Anyway, as is often the case with me, I kept reading over the comments, and Guy de Maupassant’s heart breaking short story, “Boule de Suif”, came screaming to the forefront of my mind (not that brain-itching thing I was talking above, but almost a shriek).  No, the plotline is not the same thing, but there is that certain mentality (I find rather repulsive) in those who can dismiss all that one person has done for them (all that parents do and sacrifice for the sake of their kids, for example), because now, they’ve has their moral consciousness wakened or something and/or that person is no longer needed.

Full disclosure – I am, myself, divorced and remarried and have zero regrets or second thoughts about it.

What really has lingered in my mind is how long it’s been since I’ve read short stories – one of my very favorite genres.  I believe it requires a rather rare talent to pull them off and I’m going to list below some of my favorites which I hope might be inspiring to any readers here – I know that many will be familiar, but maybe a few will be new-to-you.  In no particular order…

  •  Philip Roth’s “Defender of the Faith”
  • Hans Christian Andersen’s “The Little Match Girl”
  • William Dean Howell’s “Editha”
  • Jeffrey Archer’s “Old Love”
  • William Sidney Porter (O. Henry)’s “The Gift of the Magi” (of course!)
  • Guy de Maupassant’s “Boule de Suif” and “He”
  • Edgar Allen Poe’s “The Telltale Heart” and the “Cask of Amontillado”
  • Susan Glaspell’s “A Jury of Her Peers”
  • Shirley Jackson’s “The Lottery”
  • Flannery O’Connor’s “Everything That Rises Must Converge”
  • Isaac Azimov’s “I Robot”
  • Kurt Vonnegut’s “Harrison Bergeron”
  • Ayn Rand’s “Anthem”

Here’s Happy Reading to us all. Special Note – Patricia Briggs’ new Mercy Thompson “Storm Cursed” will release Tuesday 07 May.  My advice:  take the day off and spend it in your jammies, on the couch with some tea, and dive in.  I will not be able to take my own advice, so am reserving next Sunday for me and Mercy.

2 thoughts on “Life Is A Short Story

  1. Despite your peace with your situation, it kind of pierces my heart that you had to read that in the wake of everything you endured. I’m Protestant so among that sacreligious lot who is confident that things between you and God are a-okay.

    As for short stories: “The Necklace by Guy de Maupassant. “White Nights” by Dostoyevsky. O’Connor’s “A Good Man is Hard to Find”. Roald Dahl’s “The Landlady”. Lastly, “Sweat” by Zora Neale Hurston.

    That’s just my preliminary short list.

    1. LOL, Els! You were one of the saving graces He threw to me during the darkest of my days! I tend to think of myself as one of his longer-term projects, the difference is that now I’m not afraid (well, not as much). Mostly I feel so sad for people who have to find ways to reject others and can’t find it in their hearts to love someone even with all his/her flaws.

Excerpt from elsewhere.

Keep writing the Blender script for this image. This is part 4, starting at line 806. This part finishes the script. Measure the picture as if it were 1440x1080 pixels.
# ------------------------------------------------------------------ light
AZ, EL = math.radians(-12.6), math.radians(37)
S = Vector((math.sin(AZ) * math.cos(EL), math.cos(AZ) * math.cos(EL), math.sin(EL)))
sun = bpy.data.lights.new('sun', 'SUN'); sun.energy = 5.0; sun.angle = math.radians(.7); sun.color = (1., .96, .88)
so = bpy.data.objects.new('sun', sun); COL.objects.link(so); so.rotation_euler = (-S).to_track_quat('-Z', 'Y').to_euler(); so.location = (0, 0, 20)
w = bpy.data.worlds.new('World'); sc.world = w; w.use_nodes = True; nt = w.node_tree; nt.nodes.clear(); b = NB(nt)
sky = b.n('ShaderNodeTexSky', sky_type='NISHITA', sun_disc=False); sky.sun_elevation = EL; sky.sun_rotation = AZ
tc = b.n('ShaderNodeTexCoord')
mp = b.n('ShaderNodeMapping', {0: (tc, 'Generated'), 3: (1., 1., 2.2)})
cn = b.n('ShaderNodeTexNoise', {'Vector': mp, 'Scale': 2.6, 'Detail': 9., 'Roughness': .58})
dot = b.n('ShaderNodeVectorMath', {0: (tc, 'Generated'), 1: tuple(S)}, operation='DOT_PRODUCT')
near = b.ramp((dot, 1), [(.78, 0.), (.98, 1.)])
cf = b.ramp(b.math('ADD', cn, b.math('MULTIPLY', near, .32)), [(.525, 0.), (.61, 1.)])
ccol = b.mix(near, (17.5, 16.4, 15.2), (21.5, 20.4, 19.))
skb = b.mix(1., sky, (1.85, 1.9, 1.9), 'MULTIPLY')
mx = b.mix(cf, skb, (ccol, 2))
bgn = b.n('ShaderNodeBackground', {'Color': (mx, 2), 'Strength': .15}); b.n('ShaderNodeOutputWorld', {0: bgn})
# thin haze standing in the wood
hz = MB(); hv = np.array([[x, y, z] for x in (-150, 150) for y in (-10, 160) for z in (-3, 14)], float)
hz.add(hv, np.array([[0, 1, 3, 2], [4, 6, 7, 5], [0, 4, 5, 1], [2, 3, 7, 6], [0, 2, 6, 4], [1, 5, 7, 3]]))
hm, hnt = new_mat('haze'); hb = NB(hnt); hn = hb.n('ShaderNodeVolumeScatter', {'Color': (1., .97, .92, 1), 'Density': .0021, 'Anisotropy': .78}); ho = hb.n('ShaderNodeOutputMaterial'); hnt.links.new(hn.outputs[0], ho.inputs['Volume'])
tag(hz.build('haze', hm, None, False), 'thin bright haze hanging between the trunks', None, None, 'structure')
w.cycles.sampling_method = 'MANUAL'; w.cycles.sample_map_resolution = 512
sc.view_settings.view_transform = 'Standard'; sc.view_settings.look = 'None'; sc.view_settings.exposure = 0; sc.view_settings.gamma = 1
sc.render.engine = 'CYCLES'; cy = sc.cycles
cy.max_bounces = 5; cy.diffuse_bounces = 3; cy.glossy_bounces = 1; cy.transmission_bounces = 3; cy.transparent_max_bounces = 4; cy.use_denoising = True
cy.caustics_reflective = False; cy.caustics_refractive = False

      I must tell you a funny story about “He”. Back when I was a Sr. in HS, I was taking a drama class and one of the assignments was to select a (short) work for dramatic reading. I selected “He”. I think I was the only person in the entire room who had even read de Maupassant, but when I was done (and it was a fairly lengthy read). The whole room was completely silent, which made me extremely nervous, since I was one of those girls who tried to be as invisible as possible, and yet there I was in a darkened room, with a spotlight shining on her, and no one was saying anything. I couldn’t tell what anyone was thinking.

      Anyway, finally a voice clears and I hear someone ask, “what was that called, again?” Another voice says, “That was one of the most creepiest readings I’ve ever heard – you had your eyes down reading, but them you would look up and straight out and you have these really big eyes and it looked like you were staring right into me. It was cool.”

      I passed along the author’s name and the teacher mentioned to me that it was interesting to him that I had chosen a short story – most of the others and selected some soliloquy or poetry. I didn’t then, nor do I now, really know why I chose that particular work, but the experience of reading it aloud to that class has stayed with me all these years.

      I’m going to look through my favorite short story anthology when I get home tonight and see what others I left off the list.

      BTW – can’t find your e-mail address – could you send me a quick note to so I can give you my cell?